* Begin EXTRACTED DATA *

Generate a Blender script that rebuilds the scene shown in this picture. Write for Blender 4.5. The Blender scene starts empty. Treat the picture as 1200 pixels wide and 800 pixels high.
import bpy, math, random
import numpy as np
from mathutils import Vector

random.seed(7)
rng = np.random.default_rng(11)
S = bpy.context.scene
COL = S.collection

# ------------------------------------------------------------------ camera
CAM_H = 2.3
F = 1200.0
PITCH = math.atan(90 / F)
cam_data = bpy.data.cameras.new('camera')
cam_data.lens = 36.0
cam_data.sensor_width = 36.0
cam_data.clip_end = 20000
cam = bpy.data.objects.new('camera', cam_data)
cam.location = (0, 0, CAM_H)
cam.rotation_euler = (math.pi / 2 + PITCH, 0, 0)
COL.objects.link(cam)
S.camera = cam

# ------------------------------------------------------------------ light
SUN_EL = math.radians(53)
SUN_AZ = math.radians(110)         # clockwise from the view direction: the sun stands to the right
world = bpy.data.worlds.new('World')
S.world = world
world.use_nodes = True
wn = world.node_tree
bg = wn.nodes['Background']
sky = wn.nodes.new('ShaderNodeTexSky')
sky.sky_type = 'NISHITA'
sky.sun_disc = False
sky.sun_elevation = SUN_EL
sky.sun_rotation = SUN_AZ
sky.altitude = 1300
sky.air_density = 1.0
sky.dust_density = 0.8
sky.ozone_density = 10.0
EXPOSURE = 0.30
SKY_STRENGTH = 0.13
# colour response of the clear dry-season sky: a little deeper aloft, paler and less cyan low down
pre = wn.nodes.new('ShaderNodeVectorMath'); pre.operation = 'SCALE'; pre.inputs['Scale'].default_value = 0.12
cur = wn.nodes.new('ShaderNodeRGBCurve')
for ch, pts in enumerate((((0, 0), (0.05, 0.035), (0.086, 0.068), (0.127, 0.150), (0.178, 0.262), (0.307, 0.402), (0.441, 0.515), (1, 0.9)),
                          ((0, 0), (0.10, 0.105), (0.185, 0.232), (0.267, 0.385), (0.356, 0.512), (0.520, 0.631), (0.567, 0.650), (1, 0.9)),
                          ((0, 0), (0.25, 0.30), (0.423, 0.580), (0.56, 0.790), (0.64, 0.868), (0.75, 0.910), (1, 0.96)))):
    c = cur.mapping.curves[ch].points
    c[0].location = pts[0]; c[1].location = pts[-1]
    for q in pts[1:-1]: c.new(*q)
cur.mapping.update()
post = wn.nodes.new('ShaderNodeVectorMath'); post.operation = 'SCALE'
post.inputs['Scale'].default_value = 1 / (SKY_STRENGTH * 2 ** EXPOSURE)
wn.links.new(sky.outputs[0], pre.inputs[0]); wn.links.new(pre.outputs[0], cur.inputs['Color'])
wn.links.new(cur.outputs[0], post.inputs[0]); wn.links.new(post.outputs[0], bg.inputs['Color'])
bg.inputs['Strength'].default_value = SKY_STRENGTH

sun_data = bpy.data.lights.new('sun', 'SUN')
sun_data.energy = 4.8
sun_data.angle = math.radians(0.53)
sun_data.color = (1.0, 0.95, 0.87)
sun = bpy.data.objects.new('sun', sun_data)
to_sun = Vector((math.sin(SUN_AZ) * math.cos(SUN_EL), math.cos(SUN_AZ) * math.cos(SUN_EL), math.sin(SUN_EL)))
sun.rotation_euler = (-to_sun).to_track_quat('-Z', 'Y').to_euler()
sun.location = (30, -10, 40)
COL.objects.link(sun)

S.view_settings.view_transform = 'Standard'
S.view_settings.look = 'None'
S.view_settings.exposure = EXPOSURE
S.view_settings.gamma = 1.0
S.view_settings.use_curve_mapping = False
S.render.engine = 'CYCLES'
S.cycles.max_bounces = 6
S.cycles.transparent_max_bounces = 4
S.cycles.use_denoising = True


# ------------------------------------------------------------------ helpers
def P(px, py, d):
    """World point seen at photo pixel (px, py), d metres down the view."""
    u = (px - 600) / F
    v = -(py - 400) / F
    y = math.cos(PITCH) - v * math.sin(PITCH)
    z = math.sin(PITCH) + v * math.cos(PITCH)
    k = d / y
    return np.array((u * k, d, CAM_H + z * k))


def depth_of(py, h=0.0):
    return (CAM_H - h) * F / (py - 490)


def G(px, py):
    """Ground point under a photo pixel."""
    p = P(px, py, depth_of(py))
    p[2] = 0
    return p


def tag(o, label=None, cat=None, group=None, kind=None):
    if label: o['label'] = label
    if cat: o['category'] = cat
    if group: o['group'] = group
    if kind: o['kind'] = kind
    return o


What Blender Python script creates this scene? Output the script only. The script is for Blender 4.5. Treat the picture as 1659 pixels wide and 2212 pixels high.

* End EXTRACTED DATA *

PROBLEM DESCRIPTION: Provide an exact reproduction of all the entries shown above.

FINAL ANSWER:
Generate a Blender script that rebuilds the scene shown in this picture. Write for Blender 4.5. The Blender scene starts empty. Treat the picture as 1200 pixels wide and 800 pixels high.
import bpy, math, random
import numpy as np
from mathutils import Vector

random.seed(7)
rng = np.random.default_rng(11)
S = bpy.context.scene
COL = S.collection

# ------------------------------------------------------------------ camera
CAM_H = 2.3
F = 1200.0
PITCH = math.atan(90 / F)
cam_data = bpy.data.cameras.new('camera')
cam_data.lens = 36.0
cam_data.sensor_width = 36.0
cam_data.clip_end = 20000
cam = bpy.data.objects.new('camera', cam_data)
cam.location = (0, 0, CAM_H)
cam.rotation_euler = (math.pi / 2 + PITCH, 0, 0)
COL.objects.link(cam)
S.camera = cam

# ------------------------------------------------------------------ light
SUN_EL = math.radians(53)
SUN_AZ = math.radians(110)         # clockwise from the view direction: the sun stands to the right
world = bpy.data.worlds.new('World')
S.world = world
world.use_nodes = True
wn = world.node_tree
bg = wn.nodes['Background']
sky = wn.nodes.new('ShaderNodeTexSky')
sky.sky_type = 'NISHITA'
sky.sun_disc = False
sky.sun_elevation = SUN_EL
sky.sun_rotation = SUN_AZ
sky.altitude = 1300
sky.air_density = 1.0
sky.dust_density = 0.8
sky.ozone_density = 10.0
EXPOSURE = 0.30
SKY_STRENGTH = 0.13
# colour response of the clear dry-season sky: a little deeper aloft, paler and less cyan low down
pre = wn.nodes.new('ShaderNodeVectorMath'); pre.operation = 'SCALE'; pre.inputs['Scale'].default_value = 0.12
cur = wn.nodes.new('ShaderNodeRGBCurve')
for ch, pts in enumerate((((0, 0), (0.05, 0.035), (0.086, 0.068), (0.127, 0.150), (0.178, 0.262), (0.307, 0.402), (0.441, 0.515), (1, 0.9)),
                          ((0, 0), (0.10, 0.105), (0.185, 0.232), (0.267, 0.385), (0.356, 0.512), (0.520, 0.631), (0.567, 0.650), (1, 0.9)),
                          ((0, 0), (0.25, 0.30), (0.423, 0.580), (0.56, 0.790), (0.64, 0.868), (0.75, 0.910), (1, 0.96)))):
    c = cur.mapping.curves[ch].points
    c[0].location = pts[0]; c[1].location = pts[-1]
    for q in pts[1:-1]: c.new(*q)
cur.mapping.update()
post = wn.nodes.new('ShaderNodeVectorMath'); post.operation = 'SCALE'
post.inputs['Scale'].default_value = 1 / (SKY_STRENGTH * 2 ** EXPOSURE)
wn.links.new(sky.outputs[0], pre.inputs[0]); wn.links.new(pre.outputs[0], cur.inputs['Color'])
wn.links.new(cur.outputs[0], post.inputs[0]); wn.links.new(post.outputs[0], bg.inputs['Color'])
bg.inputs['Strength'].default_value = SKY_STRENGTH

sun_data = bpy.data.lights.new('sun', 'SUN')
sun_data.energy = 4.8
sun_data.angle = math.radians(0.53)
sun_data.color = (1.0, 0.95, 0.87)
sun = bpy.data.objects.new('sun', sun_data)
to_sun = Vector((math.sin(SUN_AZ) * math.cos(SUN_EL), math.cos(SUN_AZ) * math.cos(SUN_EL), math.sin(SUN_EL)))
sun.rotation_euler = (-to_sun).to_track_quat('-Z', 'Y').to_euler()
sun.location = (30, -10, 40)
COL.objects.link(sun)

S.view_settings.view_transform = 'Standard'
S.view_settings.look = 'None'
S.view_settings.exposure = EXPOSURE
S.view_settings.gamma = 1.0
S.view_settings.use_curve_mapping = False
S.render.engine = 'CYCLES'
S.cycles.max_bounces = 6
S.cycles.transparent_max_bounces = 4
S.cycles.use_denoising = True


# ------------------------------------------------------------------ helpers
def P(px, py, d):
    """World point seen at photo pixel (px, py), d metres down the view."""
    u = (px - 600) / F
    v = -(py - 400) / F
    y = math.cos(PITCH) - v * math.sin(PITCH)
    z = math.sin(PITCH) + v * math.cos(PITCH)
    k = d / y
    return np.array((u * k, d, CAM_H + z * k))


def depth_of(py, h=0.0):
    return (CAM_H - h) * F / (py - 490)


def G(px, py):
    """Ground point under a photo pixel."""
    p = P(px, py, depth_of(py))
    p[2] = 0
    return p


def tag(o, label=None, cat=None, group=None, kind=None):
    if label: o['label'] = label
    if cat: o['category'] = cat
    if group: o['group'] = group
    if kind: o['kind'] = kind
    return o


What Blender Python script creates this scene? Output the script only. The script is for Blender 4.5. Treat the picture as 1659 pixels wide and 2212 pixels high.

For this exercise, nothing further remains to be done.